● Record set
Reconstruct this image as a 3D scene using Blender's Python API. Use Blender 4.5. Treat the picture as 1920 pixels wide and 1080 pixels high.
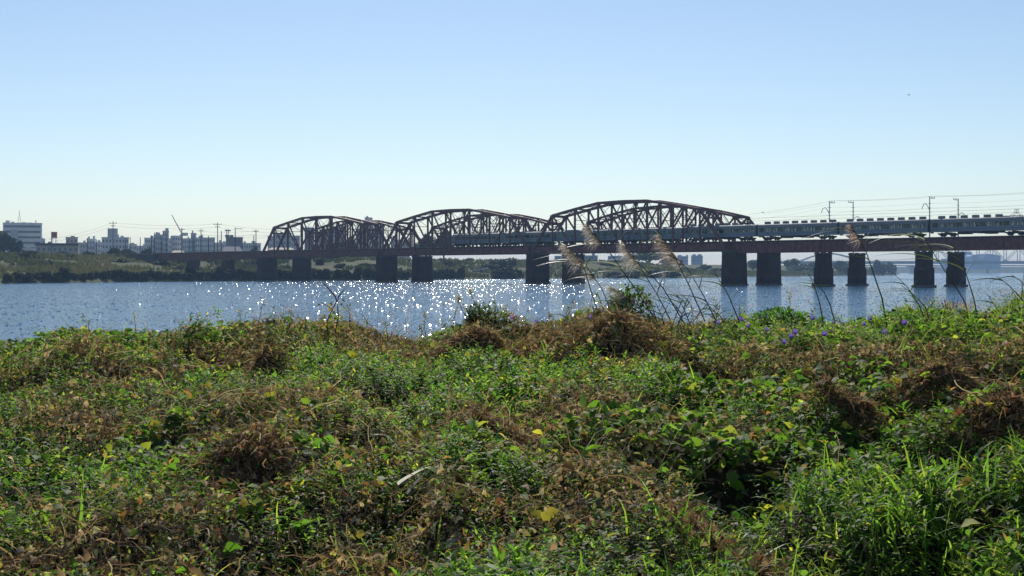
import bpy, math, random
import numpy as np
from mathutils import Vector, Matrix

for o in list(bpy.data.objects):
    bpy.data.objects.remove(o, do_unlink=True)
SC = bpy.context.scene
COL = SC.collection
R = math.radians
rnd = random.Random(7)
rng = np.random.default_rng(11)

# ------------------------------------------------------------------ camera
F = 2400.0          # focal length in photo pixels (1920 wide)
HC = 3.16           # eye height above the river
YH = 509.5          # photo row of the horizon
cam = bpy.data.cameras.new("camera")
cam.sensor_width = 36.0
cam.lens = 36.0 * F / 1920.0
cam.shift_y = -(540.0 - YH) / 1920.0
cam.clip_start = 0.1
cam.clip_end = 20000.0
camo = bpy.data.objects.new("camera", cam)
camo.location = (0, 0, HC)
camo.rotation_euler = (R(90), 0, 0)
COL.objects.link(camo)
SC.camera = camo

# ------------------------------------------------------------------ light
SUN_EL, SUN_AZ = 37.0, -3.5      # azimuth measured from +Y towards +X
w = bpy.data.worlds.new("World")
SC.world = w
w.use_nodes = True
nt = w.node_tree
nt.nodes.clear()
sky = nt.nodes.new('ShaderNodeTexSky')
sky.sky_type = 'NISHITA'
sky.sun_disc = False
sky.sun_elevation = R(SUN_EL)
sky.sun_rotation = R(SUN_AZ)
sky.air_density = 1.0
sky.dust_density = 0.12
sky.ozone_density = 3.2
bg = nt.nodes.new('ShaderNodeBackground')
bg.inputs['Strength'].default_value = 0.112
wo = nt.nodes.new('ShaderNodeOutputWorld')
tn = nt.nodes.new('ShaderNodeVectorMath'); tn.operation = 'MULTIPLY'; tn.inputs[1].default_value = (1.01, .955, .925)
nt.links.new(sky.outputs[0], tn.inputs[0]); nt.links.new(tn.outputs[0], bg.inputs[0])
nt.links.new(bg.outputs[0], wo.inputs[0])
sl = bpy.data.lights.new("sun", 'SUN')
sl.energy = 4.7
sl.angle = R(0.5)
sl.color = (1.0, 0.95, 0.87)
so = bpy.data.objects.new("sun", sl)
sd = Vector((math.sin(R(SUN_AZ)) * math.cos(R(SUN_EL)), math.cos(R(SUN_AZ)) * math.cos(R(SUN_EL)), math.sin(R(SUN_EL))))
so.rotation_euler = (-sd).to_track_quat('-Z', 'Y').to_euler()
so.location = (0, 0, 60)
COL.objects.link(so)
SC.view_settings.view_transform = 'Standard'
SC.view_settings.look = 'None'
SC.view_settings.exposure = 0.0
SC.view_settings.gamma = 1.0

# ------------------------------------------------------------------ helpers
def tag(o, label=None, cat=None, group=None, kind=None):
    if label: o['label'] = label
    if cat: o['category'] = cat
    if group: o['group'] = group
    if kind: o['kind'] = kind
    return o

def at(px, py, Y):
    return Vector(((px - 960.0) / F * Y, Y, HC + (YH - py) / F * Y))

def empty(name, loc, rz=0.0):
    o = bpy.data.objects.new(name, None)
    o.location = loc
    o.rotation_euler = (0, 0, rz)
    o.empty_display_size = 0.5
    COL.objects.link(o)
    return o

def copy_tree(o, parent=None):
    c = o.copy()
    COL.objects.link(c)
    c.parent = parent
    for ch in list(o.children):
        copy_tree(ch, c)
    return c

ORD1 = ['', 'first', 'second', 'third', 'fourth', 'fifth', 'sixth', 'seventh', 'eighth', 'ninth', 'tenth', 'eleventh', 'twelfth', 'thirteenth', 'fourteenth', 'fifteenth', 'sixteenth', 'seventeenth', 'eighteenth', 'nineteenth']
def ordinal(k):
    if k < 20: return ORD1[k]
    t = ['', '', 'twent', 'thirt', 'fort', 'fift', 'sixt', 'sevent', 'eight', 'ninet'][k//10]
    return t + ('ieth' if k % 10 == 0 else 'y-' + ORD1[k % 10])

class MB:
    def __init__(s):
        s.v = []; s.f = []
    def quad(s, a, b, c, d):
        n = len(s.v); s.v += [a, b, c, d]; s.f.append((n, n+1, n+2, n+3))
    def box(s, x0, x1, y0, y1, z0, z1):
        n = len(s.v)
        s.v += [(x0,y0,z0),(x1,y0,z0),(x1,y1,z0),(x0,y1,z0),(x0,y0,z1),(x1,y0,z1),(x1,y1,z1),(x0,y1,z1)]
        s.f += [tuple(n+i for i in q) for q in ((0,3,2,1),(4,5,6,7),(0,1,5,4),(1,2,6,5),(2,3,7,6),(3,0,4,7))]
        return s
    def prism(s, pts, z0, z1, top=1.0):
        n = len(s.v); m = len(pts)
        cx = sum(p[0] for p in pts)/m; cy = sum(p[1] for p in pts)/m
        s.v += [(p[0],p[1],z0) for p in pts] + [(cx+(p[0]-cx)*top, cy+(p[1]-cy)*top, z1) for p in pts]
        s.f.append(tuple(n+i for i in range(m-1,-1,-1))); s.f.append(tuple(n+m+i for i in range(m)))
        for i in range(m):
            j = (i+1) % m
            s.f.append((n+i, n+j, n+m+j, n+m+i))
        return s
    def bar(s, p, q, w_, h_, up=(0,0,1)):
        p = Vector(p); q = Vector(q); d = (q-p)
        if d.length < 1e-6: return s
        d.normalize(); u = Vector(up)
        if abs(d.dot(u)) > 0.98: u = Vector((1,0,0))
        a = d.cross(u).normalized(); b = a.cross(d).normalized()
        n = len(s.v)
        for c in (p, q):
            for sa, sb in ((-1,-1),(1,-1),(1,1),(-1,1)):
                s.v.append(tuple(c + a*(sa*w_/2) + b*(sb*h_/2)))
        s.f += [tuple(n+i for i in t) for t in ((0,1,2,3),(7,6,5,4),(0,4,5,1),(1,5,6,2),(2,6,7,3),(3,7,4,0))]
        return s
    def tube(s, pts, rads, k=6, cap=True):
        pts = [Vector(p) for p in pts]; n0 = len(s.v)
        for i, p in enumerate(pts):
            d = (pts[min(i+1, len(pts)-1)] - pts[max(i-1, 0)]).normalized()
            u = Vector((0,0,1)) if abs(d.z) < .95 else Vector((1,0,0))
            a = d.cross(u).normalized(); b = a.cross(d)
            r = rads[i] if hasattr(rads, '__len__') else rads
            for j in range(k):
                t = 2*math.pi*j/k
                s.v.append(tuple(p + a*(r*math.cos(t)) + b*(r*math.sin(t))))
        for i in range(len(pts)-1):
            for j in range(k):
                j2 = (j+1) % k
                s.f.append((n0+i*k+j, n0+i*k+j2, n0+(i+1)*k+j2, n0+(i+1)*k+j))
        if cap:
            s.f.append(tuple(n0+j for j in range(k-1,-1,-1)))
            s.f.append(tuple(n0+(len(pts)-1)*k+j for j in range(k)))
        return s
    def disc(s, c, ax, r, t, k=14):
        ax = Vector(ax).normalized()
        return s.tube([Vector(c)-ax*t/2, Vector(c)+ax*t/2], [r, r], k)
    def build(s, name, mat, parent=None, smooth=False):
        me = bpy.data.meshes.new(name)
        me.from_pydata(s.v, [], s.f)
        me.materials.append(mat)
        if smooth:
            me.polygons.foreach_set('use_smooth', [True]*len(me.polygons))
        o = bpy.data.objects.new(name, me)
        COL.objects.link(o)
        if parent: o.parent = parent
        return o

def npmesh(name, V, Fc, nside, mat, colors=None, parent=None, smooth=False):
    """fast mesh from numpy arrays, all faces with nside corners"""
    me = bpy.data.meshes.new(name)
    V = np.ascontiguousarray(V, dtype=np.float32); Fc = np.ascontiguousarray(Fc, dtype=np.int32)
    me.vertices.add(len(V)); me.vertices.foreach_set('co', V.ravel())
    me.loops.add(Fc.size); me.loops.foreach_set('vertex_index', Fc.ravel())
    me.polygons.add(len(Fc))
    me.polygons.foreach_set('loop_start', np.arange(0, Fc.size, nside, dtype=np.int32))
    me.update(calc_edges=True)
    if smooth:
        me.polygons.foreach_set('use_smooth', np.ones(len(Fc), dtype=bool))
    if colors is not None:
        ca = me.color_attributes.new('tint', 'FLOAT_COLOR', 'POINT')
        c4 = np.ones((len(V), 4), dtype=np.float32); c4[:, :3] = colors
        ca.data.foreach_set('color', c4.ravel())
    me.materials.append(mat)
    me.validate()
    o = bpy.data.objects.new(name, me)
    COL.objects.link(o)
    if parent: o.parent = parent
    return o

# value noise, vectorised
_perm = np.random.default_rng(3).random((257, 257))
_perm[256] = _perm[0]; _perm[:, 256] = _perm[:, 0]
def vnoise(x, y):
    x = np.asarray(x, float); y = np.asarray(y, float)
    xi = np.floor(x).astype(int); yi = np.floor(y).astype(int)
    fx = x - xi; fy = y - yi
    fx = fx*fx*(3-2*fx); fy = fy*fy*(3-2*fy)
    xi &= 255; yi &= 255
    a = _perm[xi, yi]; b = _perm[xi+1, yi]; c = _perm[xi, yi+1]; d = _perm[xi+1, yi+1]
    return (a*(1-fx)+b*fx)*(1-fy) + (c*(1-fx)+d*fx)*fy
def fbm(x, y, o=4):
    s = 0; a = .5; t = 0
    for i in range(o):
        s = s + a*vnoise(x*2**i + 17.3*i, y*2**i + 9.1*i); t += a; a *= .5
    return s/t

# ------------------------------------------------------------------ materials
def new_mat(name):
    m = bpy.data.materials.new(name); m.use_nodes = True
    m.node_tree.nodes.clear()
    return m, m.node_tree
def ramp(nt, src, stops):
    r = nt.nodes.new('ShaderNodeValToRGB')
    while len(r.color_ramp.elements) < len(stops): r.color_ramp.elements.new(.5)
    for e, (p, c) in zip(r.color_ramp.elements, stops):
        e.position = p; e.color = (*c, 1)
    nt.links.new(src, r.inputs[0])
    return r
def noise(nt, scale, detail=4, coord='Object', vec=None, rough=.55):
    n = nt.nodes.new('ShaderNodeTexNoise')
    n.inputs['Scale'].default_value = scale; n.inputs['Detail'].default_value = detail
    n.inputs['Roughness'].default_value = rough
    if vec is None:
        tc = nt.nodes.new('ShaderNodeTexCoord'); vec = tc.outputs[coord]
    nt.links.new(vec, n.inputs['Vector'])
    return n
def mottled(name, c1, c2, scale=1.0, rough=.7, metal=0.0, bump=0.0, c3=None, spec=.5):
    m, nt = new_mat(name)
    p = nt.nodes.new('ShaderNodeBsdfPrincipled'); o = nt.nodes.new('ShaderNodeOutputMaterial')
    n = noise(nt, scale, 6)
    st = [(.35, c1), (.65, c2)] if c3 is None else [(.3, c1), (.5, c2), (.68, c3)]
    r = ramp(nt, n.outputs[0], st)
    nt.links.new(r.outputs[0], p.inputs['Base Color'])
    p.inputs['Roughness'].default_value = rough; p.inputs['Metallic'].default_value = metal
    p.inputs['Specular IOR Level'].default_value = spec
    if bump:
        b = nt.nodes.new('ShaderNodeBump'); b.inputs['Distance'].default_value = bump
        nt.links.new(n.outputs[0], b.inputs['Height']); nt.links.new(b.outputs[0], p.inputs['Normal'])
    nt.links.new(p.outputs[0], o.inputs[0])
    return m
def leafmat(name, transl=.4, rough=.4, spec=.5, gain=1.6, tv=(1.15, 1.2, .6)):
    m, nt = new_mat(name)
    at_ = nt.nodes.new('ShaderNodeAttribute'); at_.attribute_name = 'tint'
    p = nt.nodes.new('ShaderNodeBsdfPrincipled'); t = nt.nodes.new('ShaderNodeBsdfTranslucent')
    mx = nt.nodes.new('ShaderNodeMixShader'); o = nt.nodes.new('ShaderNodeOutputMaterial')
    g = nt.nodes.new('ShaderNodeVectorMath'); g.operation = 'MULTIPLY'
    g.inputs[1].default_value = (gain*tv[0], gain*tv[1], gain*tv[2])
    nt.links.new(at_.outputs['Color'], p.inputs['Base Color'])
    nt.links.new(at_.outputs['Color'], g.inputs[0]); nt.links.new(g.outputs[0], t.inputs[0])
    p.inputs['Roughness'].default_value = rough; p.inputs['Specular IOR Level'].default_value = spec
    mx.inputs[0].default_value = transl
    nt.links.new(p.outputs[0], mx.inputs[1]); nt.links.new(t.outputs[0], mx.inputs[2])
    nt.links.new(mx.outputs[0], o.inputs[0])
    return m

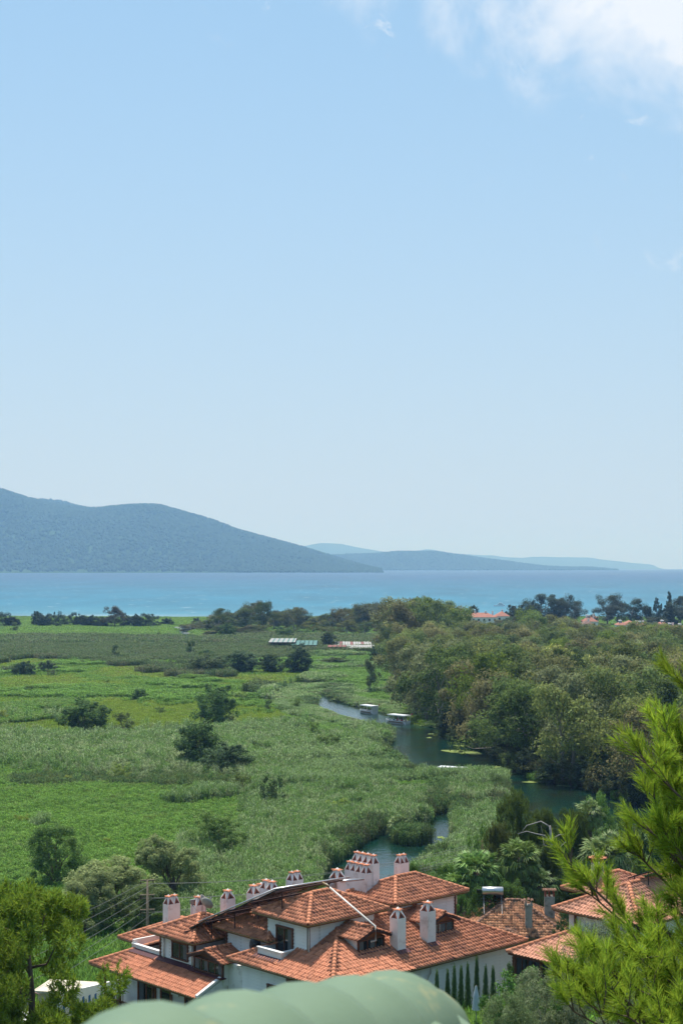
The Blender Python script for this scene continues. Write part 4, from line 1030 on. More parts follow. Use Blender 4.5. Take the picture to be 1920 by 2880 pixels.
        for i in range(int((z1 - z0) / step)):
            link('plank', me, s.root, (pl - .002, lo, z0 + i * step) if face == '-a' else (lo, pl - .002, z0 + i * step))
    def window(s, face, pl, lo, hi, z0, z1, panes=2, fw=.09, m=BROWN, curtain=True, name='window', out=.15):
        f = MB(); s.fb(f, face, pl, lo - fw, hi + fw, z1, z1 + fw, 0.0, out + .03); s.fb(f, face, pl, lo - fw, hi + fw, z0 - fw, z0, 0.0, out + .04)
        s.fb(f, face, pl, lo - fw, lo, z0, z1, 0.0, out); s.fb(f, face, pl, hi, hi + fw, z0, z1, 0.0, out)
        w = (hi - lo) / panes
        for i in range(1, panes): s.fb(f, face, pl, lo + i * w - fw * .4, lo + i * w + fw * .4, z0, z1, 0.0, out - .012)
        fo = f.build(name, m, s.root)
        for i in range(panes):
            p = MB(); s.fb(p, face, pl, lo + i * w + fw * .45, lo + (i + 1) * w - fw * .45, z0 + .01, z1 - .01, .002, out - .045); p.build('pane', GLASS, fo)
            if curtain and (i + int(lo * 7)) % 3 != 2:
                c = MB(); a0 = lo + i * w + fw * .5; a1 = lo + (i + 1) * w - fw * .5
                if i % 2: s.fb(c, face, pl, a0 + (a1 - a0) * .35, a1, z0 + .04, z1 - .02, .02, out - .040)
                else: s.fb(c, face, pl, a0, a0 + (a1 - a0) * .55, z0 + .04, z1 - .02, .02, out - .040)
                c.build('curtain', CURTAIN, fo)
        return fo
    def chimney(s, cx, cy, z0, zs, sx, sy, nx=1, ny=1, m=PINKISH, cap=.62):
        b = MB(); b.box(cx - sx / 2, cx + sx / 2, cy - sy / 2, cy + sy / 2, z0, zs)
        dx, dy = sx / nx, sy / ny
        for i in range(nx):
            for j in range(ny):
                x, y = cx - sx / 2 + dx * (i + .5), cy - sy / 2 + dy * (j + .5); hx, hy = dx / 2 - .004, dy / 2 - .004; t = .42
                b.add([(x - hx, y - hy, zs), (x + hx, y - hy, zs), (x + hx, y + hy, zs), (x - hx, y + hy, zs),
                       (x - hx * t, y - hy * t, zs + cap * .8), (x + hx * t, y - hy * t, zs + cap * .8), (x + hx * t, y + hy * t, zs + cap * .8), (x - hx * t, y + hy * t, zs + cap * .8)],
                      [(4, 5, 6, 7), (0, 1, 5, 4), (1, 2, 6, 5), (2, 3, 7, 6), (3, 0, 4, 7)])
                r = min(hx, hy) * .62
                b.add([(x + r * math.cos(a), y + r * math.sin(a), zs + cap * .74) for a in np.linspace(0, 6.283, 9)[:-1]] + [(x, y, zs + cap * 1.12)], [(k, (k + 1) % 8, 8) for k in range(8)])
        c = b.build('chimney', m, s.root)
        ft = MB(); fl_ = .05
        ft.box(cx - sx / 2 - fl_, cx + sx / 2 + fl_, cy - sy / 2 - fl_ * 3, cy - sy / 2 - .002, z0, z0 + .02)
        k = .0
        for i in range(nx):
            for j in range(ny):
                x, y = cx - sx / 2 + dx * (i + .5), cy - sy / 2 + dy * (j + .5); hx, hy = dx / 2, dy / 2
                h = cap * .62
                for (ax, ay, hw, dep) in ((1, 0, hx, hy), (0, 1, hy, hx)):
                    for sg in (-1, 1):
                        if sg == 1 and ((ax and j < ny - 1) or (ay and i < nx - 1)): continue
                        if sg == -1 and ((ax and j > 0) or (ay and i > 0)): continue
                        o = MB(); e = dep + .012; sl = dep * .58 * .72
                        P = lambda t, z, d: (x + ax * t + ay * sg * d, y + ay * t + ax * sg * d, zs + z)
                        # two leaning bricks; a dark slab stands in for the shaded hole between them
                        for q in (-1, 1):
                            w0, w1 = hw * .78, hw * .40
                            o.add([P(q * w0, .015, e), P(q * w1, .015, e), P(0, h * .72, e - sl * .62), P(0, h, e - sl * .85),
                                   P(q * w0, .015, e - .09), P(q * w1, .015, e - .09), P(0, h * .72, e - sl * .62 - .09), P(0, h, e - sl * .85 - .09)],
                                  [(0, 1, 2, 3), (7, 6, 5, 4), (0, 4, 5, 1), (1, 5, 6, 2), (2, 6, 7, 3), (3, 7, 4, 0)])
                        f_ = o.build('flue_arch', BRICKRED, c)
                        o2 = MB(); o2.add([P(-hw * .42, .02, e - .012), P(hw * .42, .02, e - .012), P(0, h * .74, e - sl * .62 - .014), P(-hw * .42, .02, e - .05), P(hw * .42, .02, e - .05), P(0, h * .74, e - sl * .62 - .05)],
                                          [(0, 1, 2), (5, 4, 3), (0, 3, 4, 1), (1, 4, 5, 2), (2, 5, 3, 0)])
                        o2.build('flue_shade_slab', DARKWOOD, c)
                nt = 9
                for q in range(nt):
                    a = 6.283 * q / nt + .2
                    t = link('crown_tile', SMALLTILE, c)
                    R_ = min(hx, hy) * .30
                    t.location = (x + R_ * math.cos(a), y + R_ * math.sin(a), zs + cap * .86); t.rotation_euler = (-.12 + .25 * ((q % 2) - .5), 0, a - math.pi / 2)
                    t.scale = (1.0, min(hx, hy) * .72 / .26, 1.0)
        return c
    def dormer(s, face, f, lo, hi, zr, ze, back, wz0, wz1, panes=3, rank=1, wm=ORANGEWOOD):
        """gabled dormer looking along FACE at plane f; the ridge runs back to BACK"""
        mid = (lo + hi) / 2; hw = (hi - lo) / 2; p = (zr - ze) / hw
        if face == '-b':
            s.slope('-a', (lo, back, ze), back - f, hw, 0, 0, p, (), rank); s.slope('+a', (hi, f, ze), back - f, hw, 0, 0, p, (), rank)
            s.capline((mid, f, zr), (mid, back, zr), .03)
            tri = lambda d, k: [(lo + k, f + d, ze - .1), (hi - k, f + d, ze - .1), (mid, f + d, zr - .06)]
        else:
            s.slope('-b', (f, lo, ze), back - f, hw, 0, 0, p, (), rank); s.slope('+b', (back, hi, ze), back - f, hw, 0, 0, p, (), rank)
            s.capline((f, mid, zr), (back, mid, zr), .03)
            tri = lambda d, k: [(f + d, lo + k, ze - .1), (f + d, hi - k, ze - .1), (f + d, mid, zr - .06)]
        bg = MB()
        for a, b in (((lo, ze), (mid, zr)), ((hi, ze), (mid, zr))):
            pa, pb = ((a[0], f + .02, a[1] - .09), (b[0], f + .02, b[1] - .09)) if face == '-b' else ((f + .02, a[0], a[1] - .09), (f + .02, b[0], b[1] - .09))
            bg.bar(pa, pb, .07, .17)
        bg.build('barge_board', DARKWOOD, s.root)
        g_ = MB(); t1, t2 = tri(.35, .3), tri(.5, .3); g_.add(t1 + t2, [(0, 1, 2), (5, 4, 3), (0, 3, 4, 1), (1, 4, 5, 2), (2, 5, 3, 0)]); g_.build('gable_panel', wm, s.root)
        b = MB()
        if face == '-b': b.box(lo + .34, hi - .34, f + .42, back, wz0 - .7, ze - .06)
        else: b.box(f + .42, back, lo + .34, hi - .34, wz0 - .7, ze - .06)
        b.build('wall', WHITE, s.root)
        s.window(face, f + .42, lo + .42, hi - .42, wz0, wz1, panes, .08, BROWN)
        fl_ = MB(); s.fb(fl_, face, f + .42, lo + .1, hi - .1, wz0 - .16, wz0 - .1, 0, .45); fl_.build('flashing', FLASH, s.root)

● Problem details
In the records above, locate every line with the string "pixels" and copy it.

● Worked answer
Reconstruct this image as a 3D scene using Blender's Python API. Use Blender 4.5. Treat the picture as 1920 pixels wide and 1080 pixels high.
F = 2400.0          # focal length in photo pixels (1920 wide)
The Blender Python script for this scene continues. Write part 4, from line 1030 on. More parts follow. Use Blender 4.5. Take the picture to be 1920 by 2880 pixels.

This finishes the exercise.